Floating Whales & Other Unlikely Creatures Invade Cities in Murals by Nevercrew

Swiss street art duo NEVERCREW recently completed ‘Sensing Machine No.3,’ a mural outside the historic Paris institution of street art known as Le M.U.R., depicting a whale reflecting the city. The eye-catching piece is the latest in a series of thoughtful large-scale works of art examining the interplay between nature and our built environments, often from the perspective of the damage we’ve done in the form of pollution and species extinction.

“NEVERCREW’s work focuses on the relationship between mankind and nature and on the relationship between mankind and the system, in particular on the effects of human attitudes on the environment, on social injustices and on the relationship between the concept and the forms of “systems” and an essential, natural, human and animal truth,” they explain.

Christian Rebecchi and Pablo Togni began working together in 1996, and these themes have emerged from their work ever since. They don’t just aim to create a pretty image with each piece; instead, they seek a dialogue with the surroundings, both in the form of human residents of the city and the urban environment itself. They see the surfaces they paint on, and the elements that surround them, as important elements of each graphic composition.

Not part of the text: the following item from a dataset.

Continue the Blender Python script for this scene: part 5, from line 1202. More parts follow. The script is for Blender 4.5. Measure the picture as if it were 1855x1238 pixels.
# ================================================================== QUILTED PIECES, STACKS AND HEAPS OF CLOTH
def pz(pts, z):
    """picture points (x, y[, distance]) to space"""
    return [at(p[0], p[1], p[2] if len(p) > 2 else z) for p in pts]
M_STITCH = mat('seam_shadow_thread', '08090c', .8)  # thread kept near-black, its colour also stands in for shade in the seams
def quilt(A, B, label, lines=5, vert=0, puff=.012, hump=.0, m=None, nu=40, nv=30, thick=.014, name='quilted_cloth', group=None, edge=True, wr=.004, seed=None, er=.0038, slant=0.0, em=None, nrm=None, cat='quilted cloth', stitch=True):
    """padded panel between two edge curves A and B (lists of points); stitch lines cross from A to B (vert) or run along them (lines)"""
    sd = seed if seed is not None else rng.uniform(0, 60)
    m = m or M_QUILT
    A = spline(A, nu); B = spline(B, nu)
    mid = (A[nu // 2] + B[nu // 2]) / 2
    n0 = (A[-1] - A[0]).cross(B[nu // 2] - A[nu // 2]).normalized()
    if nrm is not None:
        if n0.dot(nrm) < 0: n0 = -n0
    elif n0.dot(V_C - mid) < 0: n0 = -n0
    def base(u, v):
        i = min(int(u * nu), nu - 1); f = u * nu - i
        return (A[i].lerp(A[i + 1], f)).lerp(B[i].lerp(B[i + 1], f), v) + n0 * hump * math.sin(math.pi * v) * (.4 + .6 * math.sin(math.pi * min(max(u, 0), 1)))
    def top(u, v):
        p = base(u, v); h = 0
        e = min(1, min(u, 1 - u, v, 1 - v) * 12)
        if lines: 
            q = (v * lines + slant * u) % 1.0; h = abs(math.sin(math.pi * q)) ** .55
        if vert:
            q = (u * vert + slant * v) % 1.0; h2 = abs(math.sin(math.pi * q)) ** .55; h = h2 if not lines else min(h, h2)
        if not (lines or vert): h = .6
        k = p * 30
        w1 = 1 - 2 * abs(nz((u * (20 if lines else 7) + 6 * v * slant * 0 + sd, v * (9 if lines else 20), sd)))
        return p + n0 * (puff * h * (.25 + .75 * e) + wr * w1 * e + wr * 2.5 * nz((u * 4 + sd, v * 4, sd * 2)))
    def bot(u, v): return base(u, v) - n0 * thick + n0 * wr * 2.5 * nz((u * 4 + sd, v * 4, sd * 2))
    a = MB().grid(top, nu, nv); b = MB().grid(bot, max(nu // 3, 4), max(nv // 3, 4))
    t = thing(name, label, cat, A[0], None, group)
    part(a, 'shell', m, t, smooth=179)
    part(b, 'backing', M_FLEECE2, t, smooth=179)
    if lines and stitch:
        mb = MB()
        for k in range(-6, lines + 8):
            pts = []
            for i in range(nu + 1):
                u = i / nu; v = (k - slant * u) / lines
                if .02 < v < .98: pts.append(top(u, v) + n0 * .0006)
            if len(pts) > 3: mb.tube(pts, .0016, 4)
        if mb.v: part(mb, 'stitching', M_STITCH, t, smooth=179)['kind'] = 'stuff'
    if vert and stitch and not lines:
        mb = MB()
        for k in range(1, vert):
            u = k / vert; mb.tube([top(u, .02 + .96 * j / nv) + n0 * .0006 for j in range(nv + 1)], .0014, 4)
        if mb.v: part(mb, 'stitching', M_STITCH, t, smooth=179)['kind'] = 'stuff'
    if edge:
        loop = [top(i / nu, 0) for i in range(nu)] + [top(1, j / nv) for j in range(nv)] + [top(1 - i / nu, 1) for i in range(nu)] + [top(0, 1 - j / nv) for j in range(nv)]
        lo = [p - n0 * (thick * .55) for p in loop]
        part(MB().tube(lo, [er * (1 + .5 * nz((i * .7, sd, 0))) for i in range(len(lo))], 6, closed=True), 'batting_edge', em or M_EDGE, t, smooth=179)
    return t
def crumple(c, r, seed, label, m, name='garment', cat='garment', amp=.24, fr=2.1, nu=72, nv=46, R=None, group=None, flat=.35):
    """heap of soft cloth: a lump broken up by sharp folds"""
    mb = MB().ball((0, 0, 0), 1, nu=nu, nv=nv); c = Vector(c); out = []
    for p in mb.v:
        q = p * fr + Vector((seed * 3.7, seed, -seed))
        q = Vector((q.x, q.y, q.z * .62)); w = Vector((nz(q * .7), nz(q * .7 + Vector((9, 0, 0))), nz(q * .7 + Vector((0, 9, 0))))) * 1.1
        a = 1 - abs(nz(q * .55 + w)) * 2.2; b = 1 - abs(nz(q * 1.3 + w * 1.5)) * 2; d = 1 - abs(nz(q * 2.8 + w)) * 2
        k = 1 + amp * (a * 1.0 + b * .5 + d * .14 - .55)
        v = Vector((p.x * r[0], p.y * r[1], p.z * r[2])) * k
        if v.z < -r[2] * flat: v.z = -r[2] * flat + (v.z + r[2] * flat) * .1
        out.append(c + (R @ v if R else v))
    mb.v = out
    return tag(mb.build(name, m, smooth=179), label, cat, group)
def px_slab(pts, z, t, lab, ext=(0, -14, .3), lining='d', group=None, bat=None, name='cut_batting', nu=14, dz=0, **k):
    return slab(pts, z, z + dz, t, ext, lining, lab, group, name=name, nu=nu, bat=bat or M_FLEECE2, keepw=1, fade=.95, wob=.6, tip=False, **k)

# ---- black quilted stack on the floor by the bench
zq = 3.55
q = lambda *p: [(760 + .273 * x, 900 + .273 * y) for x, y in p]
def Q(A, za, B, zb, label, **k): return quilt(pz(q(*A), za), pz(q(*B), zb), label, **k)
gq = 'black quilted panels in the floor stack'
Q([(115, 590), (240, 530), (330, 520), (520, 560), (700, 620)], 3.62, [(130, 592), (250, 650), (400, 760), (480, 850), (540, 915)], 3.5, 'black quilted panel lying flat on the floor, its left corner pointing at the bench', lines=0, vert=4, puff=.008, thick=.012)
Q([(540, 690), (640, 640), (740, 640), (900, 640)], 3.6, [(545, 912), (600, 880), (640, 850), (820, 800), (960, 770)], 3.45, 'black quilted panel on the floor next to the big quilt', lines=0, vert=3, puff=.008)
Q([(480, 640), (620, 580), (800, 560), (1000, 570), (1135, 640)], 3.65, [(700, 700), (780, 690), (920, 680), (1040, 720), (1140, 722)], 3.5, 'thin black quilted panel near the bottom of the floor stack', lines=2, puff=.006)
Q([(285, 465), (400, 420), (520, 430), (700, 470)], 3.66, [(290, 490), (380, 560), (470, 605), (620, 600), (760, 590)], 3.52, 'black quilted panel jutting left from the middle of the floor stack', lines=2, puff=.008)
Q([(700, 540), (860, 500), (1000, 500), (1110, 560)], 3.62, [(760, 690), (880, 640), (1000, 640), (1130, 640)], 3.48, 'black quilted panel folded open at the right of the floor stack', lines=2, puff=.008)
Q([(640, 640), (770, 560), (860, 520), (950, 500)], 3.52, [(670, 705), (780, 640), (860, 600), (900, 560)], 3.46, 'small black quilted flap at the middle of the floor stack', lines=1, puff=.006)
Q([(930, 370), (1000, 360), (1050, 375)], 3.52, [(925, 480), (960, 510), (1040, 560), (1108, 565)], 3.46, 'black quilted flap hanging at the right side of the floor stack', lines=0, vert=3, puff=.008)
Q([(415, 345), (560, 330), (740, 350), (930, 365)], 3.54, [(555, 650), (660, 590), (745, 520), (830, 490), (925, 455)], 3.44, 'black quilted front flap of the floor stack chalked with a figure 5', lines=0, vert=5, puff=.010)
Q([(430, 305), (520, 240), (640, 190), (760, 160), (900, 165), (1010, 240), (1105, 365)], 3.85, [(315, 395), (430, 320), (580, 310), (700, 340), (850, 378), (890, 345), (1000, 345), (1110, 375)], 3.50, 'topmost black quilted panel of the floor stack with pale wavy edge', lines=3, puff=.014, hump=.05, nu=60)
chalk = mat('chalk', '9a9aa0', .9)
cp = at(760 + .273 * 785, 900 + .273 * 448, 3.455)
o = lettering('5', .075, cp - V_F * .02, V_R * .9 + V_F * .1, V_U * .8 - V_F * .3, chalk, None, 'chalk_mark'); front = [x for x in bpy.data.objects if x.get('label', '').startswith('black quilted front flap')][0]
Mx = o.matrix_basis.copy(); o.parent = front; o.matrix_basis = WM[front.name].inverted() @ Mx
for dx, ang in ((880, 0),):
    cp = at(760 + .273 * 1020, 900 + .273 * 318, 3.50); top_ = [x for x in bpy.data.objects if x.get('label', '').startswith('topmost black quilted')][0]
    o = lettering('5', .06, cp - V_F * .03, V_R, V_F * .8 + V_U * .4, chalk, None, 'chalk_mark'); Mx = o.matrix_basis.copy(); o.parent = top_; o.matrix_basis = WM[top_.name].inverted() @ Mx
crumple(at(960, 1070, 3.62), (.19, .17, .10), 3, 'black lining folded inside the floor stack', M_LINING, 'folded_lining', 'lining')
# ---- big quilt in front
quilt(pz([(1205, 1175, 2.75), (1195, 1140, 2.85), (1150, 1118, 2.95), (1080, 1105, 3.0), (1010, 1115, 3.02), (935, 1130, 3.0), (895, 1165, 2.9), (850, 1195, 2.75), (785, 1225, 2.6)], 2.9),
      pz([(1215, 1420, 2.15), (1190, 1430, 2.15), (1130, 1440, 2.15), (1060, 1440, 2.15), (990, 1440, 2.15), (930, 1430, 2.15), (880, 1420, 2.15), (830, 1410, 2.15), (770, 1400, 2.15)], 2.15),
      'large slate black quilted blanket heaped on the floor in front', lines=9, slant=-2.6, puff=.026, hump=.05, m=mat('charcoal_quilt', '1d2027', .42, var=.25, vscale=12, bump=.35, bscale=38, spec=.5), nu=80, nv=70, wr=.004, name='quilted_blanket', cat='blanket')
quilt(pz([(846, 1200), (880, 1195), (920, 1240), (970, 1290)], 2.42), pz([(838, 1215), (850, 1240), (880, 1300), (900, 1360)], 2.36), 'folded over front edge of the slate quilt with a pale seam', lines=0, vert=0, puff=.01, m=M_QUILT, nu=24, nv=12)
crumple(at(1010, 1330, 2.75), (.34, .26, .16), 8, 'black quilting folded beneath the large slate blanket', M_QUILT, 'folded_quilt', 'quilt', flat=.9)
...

Imagery is often repeated as the artists draw from visual components in their catalogue of past works. Whales come up pretty often. Though this animal’s own experiences may seem far from those of humans, NEVERCREW explains, they’re part of our collective imagination and linked to the past and present history of civilization.

“The history of the relationship between mankind and cetaceans is in fact particularly emblematic of what is still the relationship between systems’ policies and natural resources. The whale, for NEVERCREW, brings with it all its history, the excessive power of industry, exploitation, dehumanization, pollution, while maintaining a strong empathic and communicative value as a living being in an absolute, almost iconic and decontextualized sense.”